Marx, Jaurès et Jésus

Catholique, il précise tout de suite « être le député de tous, que les citoyens soient athées ou croyants, quelle que soit la religion, car je suis profondément laïque ». On pourra quand même mettre un portrait de Marx et de Jésus dans ce projet de BD. Et de Jaurès aussi. Car Pierre Dharréville est devenu journaliste à l’Humanité à 23 ans, chargé de suivre Jospin à Matignon. « Une période passionnante, en plein dans la marmite de l’actualité. Moi qui adore écrire, j’avais la chance de le faire tous les jours sur l’action de la gauche, les grands enjeux, les obstacles… » Sa plume se balade aussi en pages culture, où il a été critique de bandes dessinées (ah, c’est pour ça !), en plus de participer à la relance du magazine Pif Gadget. « La BD est un art à part entière qui m’a toujours fasciné. C’est un champ de création très vivant, populaire, qui prend de plus en plus de place dans les librairies », apprécie celui qui est membre du jury du prix Bulles d’Humanité.

« L’obsession d’être utile »

Reste que, dans la vie, Pierre Dharréville se méfie des cases toutes faites… Il faudra donc être inventif dans notre BD, au moment de le montrer grattant une guitare avec son groupe les Bons Bardes, aux côtés de Marie-George Buffet, dont il a été collaborateur lorsqu’elle dirigeait le PCF, ou encore participant au sauvetage du journal la Marseillaise en 2014. « Il était promis à la liquidation. Nous avons mené une grande bataille pour lui donner un avenir. » Cela fait déjà quelques pages à colorier… Sans oublier celles ouvertes en 2017 à l’Assemblée, où le député a été de tous les combats face aux projets de la Macronie, en première ligne contre les ordonnances ciblant le Code du travail ou lors de la réforme (avortée) des retraites.
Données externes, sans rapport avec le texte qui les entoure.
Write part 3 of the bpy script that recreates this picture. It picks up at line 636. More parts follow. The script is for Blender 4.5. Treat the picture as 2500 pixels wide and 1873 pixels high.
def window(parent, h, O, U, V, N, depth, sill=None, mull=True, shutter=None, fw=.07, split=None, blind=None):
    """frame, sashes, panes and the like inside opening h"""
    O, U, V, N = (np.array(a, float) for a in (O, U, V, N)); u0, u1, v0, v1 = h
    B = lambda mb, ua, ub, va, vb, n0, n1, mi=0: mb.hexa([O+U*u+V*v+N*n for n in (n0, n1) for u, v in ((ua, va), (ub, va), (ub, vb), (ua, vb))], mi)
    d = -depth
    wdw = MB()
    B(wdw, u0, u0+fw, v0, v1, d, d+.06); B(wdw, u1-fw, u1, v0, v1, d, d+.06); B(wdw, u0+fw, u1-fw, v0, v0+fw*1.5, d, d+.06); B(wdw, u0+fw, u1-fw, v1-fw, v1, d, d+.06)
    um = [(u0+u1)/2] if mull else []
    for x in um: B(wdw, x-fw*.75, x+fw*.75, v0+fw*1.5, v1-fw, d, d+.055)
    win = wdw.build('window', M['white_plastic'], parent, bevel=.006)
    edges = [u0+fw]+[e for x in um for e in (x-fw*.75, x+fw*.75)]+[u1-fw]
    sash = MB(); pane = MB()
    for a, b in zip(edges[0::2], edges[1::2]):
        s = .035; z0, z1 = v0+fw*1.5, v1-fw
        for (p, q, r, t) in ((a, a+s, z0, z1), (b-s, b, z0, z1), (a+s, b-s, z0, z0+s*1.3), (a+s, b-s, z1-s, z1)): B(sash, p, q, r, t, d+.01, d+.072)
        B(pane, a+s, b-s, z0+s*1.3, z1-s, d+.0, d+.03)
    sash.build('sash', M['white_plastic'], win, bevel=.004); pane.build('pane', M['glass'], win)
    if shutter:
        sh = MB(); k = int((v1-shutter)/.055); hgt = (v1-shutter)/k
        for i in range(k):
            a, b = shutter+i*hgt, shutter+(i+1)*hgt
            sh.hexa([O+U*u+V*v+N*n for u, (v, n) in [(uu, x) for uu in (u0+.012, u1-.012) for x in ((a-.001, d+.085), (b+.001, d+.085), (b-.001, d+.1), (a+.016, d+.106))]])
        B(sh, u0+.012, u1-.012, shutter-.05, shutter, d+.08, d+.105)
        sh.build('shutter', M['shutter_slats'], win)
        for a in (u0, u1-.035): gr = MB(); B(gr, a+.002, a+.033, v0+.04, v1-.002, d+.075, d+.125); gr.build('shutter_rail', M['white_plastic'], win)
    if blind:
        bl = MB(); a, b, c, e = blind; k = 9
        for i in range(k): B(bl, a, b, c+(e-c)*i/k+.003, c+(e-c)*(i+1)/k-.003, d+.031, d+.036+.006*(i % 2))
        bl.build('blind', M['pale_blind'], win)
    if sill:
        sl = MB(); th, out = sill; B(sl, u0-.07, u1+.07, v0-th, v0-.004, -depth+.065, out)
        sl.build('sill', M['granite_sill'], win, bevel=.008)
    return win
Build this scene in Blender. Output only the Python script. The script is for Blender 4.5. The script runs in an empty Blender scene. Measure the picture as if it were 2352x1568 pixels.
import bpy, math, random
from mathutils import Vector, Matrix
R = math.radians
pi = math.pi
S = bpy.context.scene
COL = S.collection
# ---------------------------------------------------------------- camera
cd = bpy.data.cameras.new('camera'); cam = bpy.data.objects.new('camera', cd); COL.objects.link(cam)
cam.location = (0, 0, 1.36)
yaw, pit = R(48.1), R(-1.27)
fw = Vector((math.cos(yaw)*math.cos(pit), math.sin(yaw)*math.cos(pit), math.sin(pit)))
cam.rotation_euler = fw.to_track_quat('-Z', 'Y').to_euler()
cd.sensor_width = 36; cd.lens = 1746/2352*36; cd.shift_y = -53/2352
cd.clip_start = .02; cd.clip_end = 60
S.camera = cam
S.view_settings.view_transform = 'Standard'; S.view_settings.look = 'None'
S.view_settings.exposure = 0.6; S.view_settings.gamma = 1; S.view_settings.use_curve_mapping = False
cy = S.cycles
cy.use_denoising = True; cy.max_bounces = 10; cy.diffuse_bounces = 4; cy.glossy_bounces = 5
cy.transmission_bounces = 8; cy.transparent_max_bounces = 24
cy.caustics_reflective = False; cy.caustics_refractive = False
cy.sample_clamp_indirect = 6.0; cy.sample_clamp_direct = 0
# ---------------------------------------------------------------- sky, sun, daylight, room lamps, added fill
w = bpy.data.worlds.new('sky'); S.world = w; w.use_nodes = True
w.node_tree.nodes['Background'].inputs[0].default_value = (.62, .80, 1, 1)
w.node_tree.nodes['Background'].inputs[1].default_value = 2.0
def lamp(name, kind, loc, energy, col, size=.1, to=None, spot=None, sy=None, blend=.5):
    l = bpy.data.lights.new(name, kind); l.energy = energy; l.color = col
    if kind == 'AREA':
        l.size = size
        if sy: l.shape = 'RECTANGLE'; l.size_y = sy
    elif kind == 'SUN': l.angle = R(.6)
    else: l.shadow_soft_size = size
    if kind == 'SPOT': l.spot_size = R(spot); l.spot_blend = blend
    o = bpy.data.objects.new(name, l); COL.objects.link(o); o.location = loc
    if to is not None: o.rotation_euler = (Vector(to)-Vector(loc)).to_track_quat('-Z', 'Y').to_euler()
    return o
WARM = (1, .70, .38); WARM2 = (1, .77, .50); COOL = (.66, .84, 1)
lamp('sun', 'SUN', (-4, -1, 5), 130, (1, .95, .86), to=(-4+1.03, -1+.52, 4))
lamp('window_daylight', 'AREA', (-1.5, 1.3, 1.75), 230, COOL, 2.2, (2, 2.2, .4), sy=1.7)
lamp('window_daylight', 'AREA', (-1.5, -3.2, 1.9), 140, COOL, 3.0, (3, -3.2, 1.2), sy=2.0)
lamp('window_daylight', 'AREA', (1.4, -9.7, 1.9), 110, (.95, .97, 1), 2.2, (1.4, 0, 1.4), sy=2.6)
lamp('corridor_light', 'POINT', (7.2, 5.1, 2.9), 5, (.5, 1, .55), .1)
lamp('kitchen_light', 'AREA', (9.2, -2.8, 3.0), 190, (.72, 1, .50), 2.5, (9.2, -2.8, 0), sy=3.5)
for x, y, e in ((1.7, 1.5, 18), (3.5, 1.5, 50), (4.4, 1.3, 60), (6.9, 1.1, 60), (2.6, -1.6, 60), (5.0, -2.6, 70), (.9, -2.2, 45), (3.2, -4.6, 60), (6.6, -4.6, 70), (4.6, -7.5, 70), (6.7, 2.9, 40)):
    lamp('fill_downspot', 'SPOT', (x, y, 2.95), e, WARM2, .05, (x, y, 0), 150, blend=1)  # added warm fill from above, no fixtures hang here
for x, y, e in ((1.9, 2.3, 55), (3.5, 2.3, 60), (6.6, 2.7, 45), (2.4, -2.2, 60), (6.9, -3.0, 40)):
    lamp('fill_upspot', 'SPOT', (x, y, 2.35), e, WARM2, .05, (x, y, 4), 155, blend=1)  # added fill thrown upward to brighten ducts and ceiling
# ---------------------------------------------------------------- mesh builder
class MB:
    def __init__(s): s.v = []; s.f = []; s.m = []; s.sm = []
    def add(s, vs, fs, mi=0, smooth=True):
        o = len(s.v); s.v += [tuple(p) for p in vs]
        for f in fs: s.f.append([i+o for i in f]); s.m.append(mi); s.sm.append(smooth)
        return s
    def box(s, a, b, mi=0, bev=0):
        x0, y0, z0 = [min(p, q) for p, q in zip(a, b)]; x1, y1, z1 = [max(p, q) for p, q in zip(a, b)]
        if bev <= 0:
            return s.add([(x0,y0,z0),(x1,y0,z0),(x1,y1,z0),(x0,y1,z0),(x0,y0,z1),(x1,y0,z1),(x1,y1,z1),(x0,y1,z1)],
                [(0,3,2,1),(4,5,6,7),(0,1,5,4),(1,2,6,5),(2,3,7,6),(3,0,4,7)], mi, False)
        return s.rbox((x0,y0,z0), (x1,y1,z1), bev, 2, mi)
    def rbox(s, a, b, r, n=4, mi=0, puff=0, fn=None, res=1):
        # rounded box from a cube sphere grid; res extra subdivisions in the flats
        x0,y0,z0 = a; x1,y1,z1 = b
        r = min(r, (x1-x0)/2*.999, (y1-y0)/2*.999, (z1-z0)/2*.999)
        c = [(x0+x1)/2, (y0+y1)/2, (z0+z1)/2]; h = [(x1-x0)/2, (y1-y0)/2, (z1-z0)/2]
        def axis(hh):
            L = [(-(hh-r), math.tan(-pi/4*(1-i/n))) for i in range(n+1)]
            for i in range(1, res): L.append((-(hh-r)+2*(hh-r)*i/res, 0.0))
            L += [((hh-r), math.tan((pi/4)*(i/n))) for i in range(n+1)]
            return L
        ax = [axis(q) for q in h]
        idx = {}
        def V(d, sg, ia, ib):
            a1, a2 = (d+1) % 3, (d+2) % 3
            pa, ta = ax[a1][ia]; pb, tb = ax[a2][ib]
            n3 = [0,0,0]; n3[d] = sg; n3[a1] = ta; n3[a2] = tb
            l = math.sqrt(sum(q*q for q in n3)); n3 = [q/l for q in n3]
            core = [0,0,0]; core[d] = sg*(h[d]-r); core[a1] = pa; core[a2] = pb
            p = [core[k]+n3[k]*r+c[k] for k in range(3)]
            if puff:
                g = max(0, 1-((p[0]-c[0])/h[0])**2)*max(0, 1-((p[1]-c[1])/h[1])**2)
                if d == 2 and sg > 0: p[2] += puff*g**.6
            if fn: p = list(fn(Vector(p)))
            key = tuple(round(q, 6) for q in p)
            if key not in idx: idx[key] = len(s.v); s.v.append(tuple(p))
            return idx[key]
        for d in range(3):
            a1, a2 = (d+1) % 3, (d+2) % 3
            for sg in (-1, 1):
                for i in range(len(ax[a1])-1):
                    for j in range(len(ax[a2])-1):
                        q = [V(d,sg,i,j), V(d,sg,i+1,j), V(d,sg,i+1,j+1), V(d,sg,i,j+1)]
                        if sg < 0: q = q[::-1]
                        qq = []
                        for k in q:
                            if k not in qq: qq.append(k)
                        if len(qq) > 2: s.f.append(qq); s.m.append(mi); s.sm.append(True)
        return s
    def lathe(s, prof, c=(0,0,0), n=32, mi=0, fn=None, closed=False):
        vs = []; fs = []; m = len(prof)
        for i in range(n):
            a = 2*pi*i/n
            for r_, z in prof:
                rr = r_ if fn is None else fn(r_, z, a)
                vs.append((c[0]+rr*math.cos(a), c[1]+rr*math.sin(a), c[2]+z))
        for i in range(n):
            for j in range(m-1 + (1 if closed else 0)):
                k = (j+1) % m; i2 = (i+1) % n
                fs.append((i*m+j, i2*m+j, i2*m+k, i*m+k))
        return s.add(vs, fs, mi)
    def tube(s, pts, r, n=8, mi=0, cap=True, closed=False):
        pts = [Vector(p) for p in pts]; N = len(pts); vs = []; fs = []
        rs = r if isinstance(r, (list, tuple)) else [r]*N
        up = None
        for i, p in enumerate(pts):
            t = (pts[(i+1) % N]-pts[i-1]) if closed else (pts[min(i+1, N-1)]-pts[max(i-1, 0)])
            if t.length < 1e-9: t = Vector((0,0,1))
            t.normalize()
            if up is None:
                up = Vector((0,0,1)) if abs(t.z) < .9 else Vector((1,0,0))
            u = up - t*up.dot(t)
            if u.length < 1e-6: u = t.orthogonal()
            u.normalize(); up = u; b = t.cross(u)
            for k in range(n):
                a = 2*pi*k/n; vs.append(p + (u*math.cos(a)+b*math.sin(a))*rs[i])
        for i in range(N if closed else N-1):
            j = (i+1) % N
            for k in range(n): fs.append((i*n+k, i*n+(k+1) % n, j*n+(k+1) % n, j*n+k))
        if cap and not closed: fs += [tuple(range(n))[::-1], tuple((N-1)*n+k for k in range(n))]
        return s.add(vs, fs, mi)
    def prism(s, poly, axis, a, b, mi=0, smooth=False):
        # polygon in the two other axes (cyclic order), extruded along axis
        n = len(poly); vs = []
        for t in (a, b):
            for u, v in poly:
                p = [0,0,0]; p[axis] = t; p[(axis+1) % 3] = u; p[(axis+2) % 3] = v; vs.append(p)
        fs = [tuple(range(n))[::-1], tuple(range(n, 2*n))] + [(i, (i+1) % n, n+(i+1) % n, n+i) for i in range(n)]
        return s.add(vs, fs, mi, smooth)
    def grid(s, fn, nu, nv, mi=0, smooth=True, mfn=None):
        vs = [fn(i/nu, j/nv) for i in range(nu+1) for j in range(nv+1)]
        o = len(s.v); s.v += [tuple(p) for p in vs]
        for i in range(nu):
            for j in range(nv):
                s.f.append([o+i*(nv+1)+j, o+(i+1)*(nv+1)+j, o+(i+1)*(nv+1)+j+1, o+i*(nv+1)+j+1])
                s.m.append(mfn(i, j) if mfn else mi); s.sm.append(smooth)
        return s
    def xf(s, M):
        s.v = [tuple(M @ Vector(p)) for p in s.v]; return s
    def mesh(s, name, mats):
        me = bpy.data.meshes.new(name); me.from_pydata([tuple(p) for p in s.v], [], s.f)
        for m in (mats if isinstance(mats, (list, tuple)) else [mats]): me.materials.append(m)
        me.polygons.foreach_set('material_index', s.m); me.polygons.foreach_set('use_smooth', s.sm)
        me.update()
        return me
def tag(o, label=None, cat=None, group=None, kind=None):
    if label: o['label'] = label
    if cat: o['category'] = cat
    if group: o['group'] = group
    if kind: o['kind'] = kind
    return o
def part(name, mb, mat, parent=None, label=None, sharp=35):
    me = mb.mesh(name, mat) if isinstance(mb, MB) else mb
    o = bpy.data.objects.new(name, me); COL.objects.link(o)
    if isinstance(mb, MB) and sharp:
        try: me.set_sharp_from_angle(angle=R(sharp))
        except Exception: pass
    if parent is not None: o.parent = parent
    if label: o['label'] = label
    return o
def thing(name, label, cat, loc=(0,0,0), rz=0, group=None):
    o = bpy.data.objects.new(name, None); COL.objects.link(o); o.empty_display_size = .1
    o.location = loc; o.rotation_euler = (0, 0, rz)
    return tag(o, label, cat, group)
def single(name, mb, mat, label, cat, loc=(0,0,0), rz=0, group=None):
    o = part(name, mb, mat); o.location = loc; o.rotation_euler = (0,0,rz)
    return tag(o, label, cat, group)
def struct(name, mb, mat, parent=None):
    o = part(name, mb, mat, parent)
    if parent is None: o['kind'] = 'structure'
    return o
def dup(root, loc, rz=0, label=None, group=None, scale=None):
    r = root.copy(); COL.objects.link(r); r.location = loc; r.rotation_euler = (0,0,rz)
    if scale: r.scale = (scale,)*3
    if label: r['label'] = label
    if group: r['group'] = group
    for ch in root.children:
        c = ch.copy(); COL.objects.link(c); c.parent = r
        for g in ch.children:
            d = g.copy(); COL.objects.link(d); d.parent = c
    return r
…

À tel point qu’il est arrivé premier au classement des députés d’opposition les plus actifs, réalisé par le magazine Capital.

« J’ai l’obsession d’être utile », souffle l’élu, qui a démarré le mandat avec une proposition de loi qui a ouvert la porte à l’indemnisation du congé de proche aidant, et l’a terminé avec un texte consacré à la protection des biens communs. « Il s’agit d’obtenir toutes les victoires possibles, et aussi d’ouvrir l’avenir », explique Pierre Dharréville, qui espère bien siéger dans une majorité avec la Nupes d’ici quelques jours.